- Supplied data -
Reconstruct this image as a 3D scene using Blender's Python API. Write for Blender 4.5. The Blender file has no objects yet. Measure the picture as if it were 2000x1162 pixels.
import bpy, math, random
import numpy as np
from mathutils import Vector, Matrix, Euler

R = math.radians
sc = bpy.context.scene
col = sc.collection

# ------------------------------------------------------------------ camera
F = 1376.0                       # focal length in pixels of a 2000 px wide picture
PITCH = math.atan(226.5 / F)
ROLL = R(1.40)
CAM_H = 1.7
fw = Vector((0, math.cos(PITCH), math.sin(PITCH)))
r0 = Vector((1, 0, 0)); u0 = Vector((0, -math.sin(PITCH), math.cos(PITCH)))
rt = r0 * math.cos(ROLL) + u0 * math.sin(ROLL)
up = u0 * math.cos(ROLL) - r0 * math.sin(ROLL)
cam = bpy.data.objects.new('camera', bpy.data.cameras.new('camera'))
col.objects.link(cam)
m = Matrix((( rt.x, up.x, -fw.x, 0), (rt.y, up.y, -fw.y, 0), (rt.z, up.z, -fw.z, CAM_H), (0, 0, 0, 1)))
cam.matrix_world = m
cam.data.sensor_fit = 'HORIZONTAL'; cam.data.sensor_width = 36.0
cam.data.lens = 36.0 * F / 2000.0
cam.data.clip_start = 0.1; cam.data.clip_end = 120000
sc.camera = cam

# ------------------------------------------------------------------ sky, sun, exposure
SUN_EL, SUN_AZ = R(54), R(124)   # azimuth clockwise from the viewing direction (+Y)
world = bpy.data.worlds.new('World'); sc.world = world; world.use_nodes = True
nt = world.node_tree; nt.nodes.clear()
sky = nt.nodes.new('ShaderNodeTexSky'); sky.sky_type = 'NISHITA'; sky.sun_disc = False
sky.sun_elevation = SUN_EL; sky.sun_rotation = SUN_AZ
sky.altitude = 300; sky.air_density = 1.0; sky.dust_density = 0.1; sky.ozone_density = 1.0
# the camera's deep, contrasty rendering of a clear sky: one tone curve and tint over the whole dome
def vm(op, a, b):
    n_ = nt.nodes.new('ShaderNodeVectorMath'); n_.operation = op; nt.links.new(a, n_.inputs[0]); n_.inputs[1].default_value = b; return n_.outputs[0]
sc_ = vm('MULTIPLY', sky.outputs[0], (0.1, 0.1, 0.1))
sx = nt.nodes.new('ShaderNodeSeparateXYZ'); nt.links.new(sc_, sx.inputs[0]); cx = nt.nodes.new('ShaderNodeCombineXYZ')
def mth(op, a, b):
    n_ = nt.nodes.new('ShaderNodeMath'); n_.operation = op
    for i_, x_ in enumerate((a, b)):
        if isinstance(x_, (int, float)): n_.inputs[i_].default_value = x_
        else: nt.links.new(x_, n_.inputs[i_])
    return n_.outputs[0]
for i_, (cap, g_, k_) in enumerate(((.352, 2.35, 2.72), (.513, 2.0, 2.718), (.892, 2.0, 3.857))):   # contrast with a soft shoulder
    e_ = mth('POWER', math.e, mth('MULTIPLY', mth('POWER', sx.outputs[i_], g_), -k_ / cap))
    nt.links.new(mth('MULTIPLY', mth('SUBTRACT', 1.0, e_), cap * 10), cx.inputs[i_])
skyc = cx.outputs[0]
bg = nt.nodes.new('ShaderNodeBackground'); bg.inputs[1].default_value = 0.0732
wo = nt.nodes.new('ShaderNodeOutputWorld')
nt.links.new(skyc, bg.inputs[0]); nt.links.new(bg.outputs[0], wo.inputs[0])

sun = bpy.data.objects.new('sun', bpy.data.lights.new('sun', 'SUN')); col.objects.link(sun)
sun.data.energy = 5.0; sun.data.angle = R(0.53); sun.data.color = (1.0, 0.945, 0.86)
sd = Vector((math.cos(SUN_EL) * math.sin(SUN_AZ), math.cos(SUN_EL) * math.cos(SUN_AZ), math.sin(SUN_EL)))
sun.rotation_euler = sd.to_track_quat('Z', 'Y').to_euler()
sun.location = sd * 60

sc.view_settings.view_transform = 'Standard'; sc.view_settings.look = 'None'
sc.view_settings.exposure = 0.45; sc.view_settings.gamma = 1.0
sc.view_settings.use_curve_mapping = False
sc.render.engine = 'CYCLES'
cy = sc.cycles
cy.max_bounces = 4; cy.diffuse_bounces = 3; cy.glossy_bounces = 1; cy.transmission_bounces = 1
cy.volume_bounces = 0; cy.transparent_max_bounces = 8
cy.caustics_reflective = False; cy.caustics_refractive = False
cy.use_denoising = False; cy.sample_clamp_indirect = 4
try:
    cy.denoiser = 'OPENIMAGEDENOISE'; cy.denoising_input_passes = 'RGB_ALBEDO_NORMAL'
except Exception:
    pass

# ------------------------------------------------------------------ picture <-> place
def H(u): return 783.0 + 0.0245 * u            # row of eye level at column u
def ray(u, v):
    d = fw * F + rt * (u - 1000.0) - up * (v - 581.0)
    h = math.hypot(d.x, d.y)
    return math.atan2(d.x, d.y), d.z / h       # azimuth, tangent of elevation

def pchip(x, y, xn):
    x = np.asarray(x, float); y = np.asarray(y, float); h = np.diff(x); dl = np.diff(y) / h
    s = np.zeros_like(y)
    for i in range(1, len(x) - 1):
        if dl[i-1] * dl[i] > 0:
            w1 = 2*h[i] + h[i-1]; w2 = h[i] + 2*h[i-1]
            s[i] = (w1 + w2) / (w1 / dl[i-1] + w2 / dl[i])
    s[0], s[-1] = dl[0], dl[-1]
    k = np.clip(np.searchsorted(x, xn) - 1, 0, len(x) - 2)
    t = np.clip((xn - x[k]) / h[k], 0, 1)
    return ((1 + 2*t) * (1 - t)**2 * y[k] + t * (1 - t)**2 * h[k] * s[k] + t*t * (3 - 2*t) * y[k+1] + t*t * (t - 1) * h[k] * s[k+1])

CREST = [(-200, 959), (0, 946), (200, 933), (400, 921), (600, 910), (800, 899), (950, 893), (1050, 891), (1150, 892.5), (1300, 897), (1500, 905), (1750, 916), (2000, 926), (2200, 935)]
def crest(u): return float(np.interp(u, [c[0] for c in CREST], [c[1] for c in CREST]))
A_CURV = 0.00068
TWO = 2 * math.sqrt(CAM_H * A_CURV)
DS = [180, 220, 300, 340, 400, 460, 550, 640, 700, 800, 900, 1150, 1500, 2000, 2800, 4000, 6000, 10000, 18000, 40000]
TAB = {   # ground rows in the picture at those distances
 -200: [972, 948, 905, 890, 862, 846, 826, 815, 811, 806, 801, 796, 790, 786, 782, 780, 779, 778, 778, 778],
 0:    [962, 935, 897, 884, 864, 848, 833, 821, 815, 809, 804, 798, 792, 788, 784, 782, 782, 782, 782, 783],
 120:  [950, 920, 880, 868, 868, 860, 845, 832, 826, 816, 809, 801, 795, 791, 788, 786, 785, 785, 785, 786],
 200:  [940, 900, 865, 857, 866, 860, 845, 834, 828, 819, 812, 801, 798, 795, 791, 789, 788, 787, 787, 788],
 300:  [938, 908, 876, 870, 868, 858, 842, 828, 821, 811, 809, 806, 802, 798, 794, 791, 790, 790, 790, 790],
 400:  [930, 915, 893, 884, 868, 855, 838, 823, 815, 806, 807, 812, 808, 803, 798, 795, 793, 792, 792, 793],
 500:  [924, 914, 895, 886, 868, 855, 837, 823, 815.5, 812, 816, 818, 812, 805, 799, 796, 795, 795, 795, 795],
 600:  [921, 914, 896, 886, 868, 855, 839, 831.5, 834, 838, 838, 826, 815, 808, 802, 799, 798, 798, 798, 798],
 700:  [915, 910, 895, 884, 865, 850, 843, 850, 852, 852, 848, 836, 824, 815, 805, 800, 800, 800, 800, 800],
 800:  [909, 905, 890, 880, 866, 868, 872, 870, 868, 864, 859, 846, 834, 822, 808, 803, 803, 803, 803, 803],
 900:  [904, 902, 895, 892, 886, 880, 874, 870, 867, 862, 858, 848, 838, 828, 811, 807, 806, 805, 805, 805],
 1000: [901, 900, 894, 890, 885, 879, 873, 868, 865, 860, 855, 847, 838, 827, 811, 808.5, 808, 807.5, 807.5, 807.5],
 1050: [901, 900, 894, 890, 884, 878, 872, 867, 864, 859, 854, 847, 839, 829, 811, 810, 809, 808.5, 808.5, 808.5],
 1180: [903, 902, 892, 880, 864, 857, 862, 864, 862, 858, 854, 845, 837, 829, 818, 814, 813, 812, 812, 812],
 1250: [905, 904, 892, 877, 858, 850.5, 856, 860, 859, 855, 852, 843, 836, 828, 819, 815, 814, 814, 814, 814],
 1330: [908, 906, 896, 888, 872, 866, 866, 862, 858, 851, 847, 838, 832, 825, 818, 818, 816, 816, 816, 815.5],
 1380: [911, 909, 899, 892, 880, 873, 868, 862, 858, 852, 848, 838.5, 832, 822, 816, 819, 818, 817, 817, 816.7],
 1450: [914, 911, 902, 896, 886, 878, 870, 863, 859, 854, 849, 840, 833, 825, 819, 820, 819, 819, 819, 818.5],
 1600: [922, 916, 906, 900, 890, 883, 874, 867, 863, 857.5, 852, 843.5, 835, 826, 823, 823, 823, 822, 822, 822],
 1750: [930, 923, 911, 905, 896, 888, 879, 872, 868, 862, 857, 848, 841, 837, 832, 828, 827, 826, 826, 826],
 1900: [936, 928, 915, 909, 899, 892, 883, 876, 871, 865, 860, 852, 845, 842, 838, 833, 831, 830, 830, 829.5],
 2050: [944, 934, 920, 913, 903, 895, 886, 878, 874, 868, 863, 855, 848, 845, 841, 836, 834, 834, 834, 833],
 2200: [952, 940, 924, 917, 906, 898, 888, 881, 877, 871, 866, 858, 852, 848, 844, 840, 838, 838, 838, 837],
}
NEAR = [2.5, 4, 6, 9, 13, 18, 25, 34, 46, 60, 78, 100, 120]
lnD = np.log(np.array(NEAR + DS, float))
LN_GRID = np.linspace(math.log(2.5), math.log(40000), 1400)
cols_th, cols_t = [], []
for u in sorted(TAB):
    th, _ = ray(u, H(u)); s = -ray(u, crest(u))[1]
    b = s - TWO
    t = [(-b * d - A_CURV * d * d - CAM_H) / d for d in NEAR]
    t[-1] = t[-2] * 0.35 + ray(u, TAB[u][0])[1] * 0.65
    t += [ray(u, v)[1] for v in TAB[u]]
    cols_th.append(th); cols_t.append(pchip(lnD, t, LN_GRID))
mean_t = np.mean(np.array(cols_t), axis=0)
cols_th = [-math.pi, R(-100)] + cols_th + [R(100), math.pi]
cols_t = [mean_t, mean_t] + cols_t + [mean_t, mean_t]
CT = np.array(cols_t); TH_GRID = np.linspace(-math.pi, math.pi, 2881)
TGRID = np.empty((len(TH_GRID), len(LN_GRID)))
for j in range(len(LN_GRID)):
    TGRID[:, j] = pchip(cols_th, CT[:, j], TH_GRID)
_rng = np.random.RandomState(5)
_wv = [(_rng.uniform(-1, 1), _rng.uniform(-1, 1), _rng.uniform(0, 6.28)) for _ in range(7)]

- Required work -
Please transcribe, exactly and with nothing added, the lines from the first line of the material above through the line that contains "from mathutils import Vector, Matrix, Euler".

- Finished answer -
Reconstruct this image as a 3D scene using Blender's Python API. Write for Blender 4.5. The Blender file has no objects yet. Measure the picture as if it were 2000x1162 pixels.
import bpy, math, random
import numpy as np
from mathutils import Vector, Matrix, Euler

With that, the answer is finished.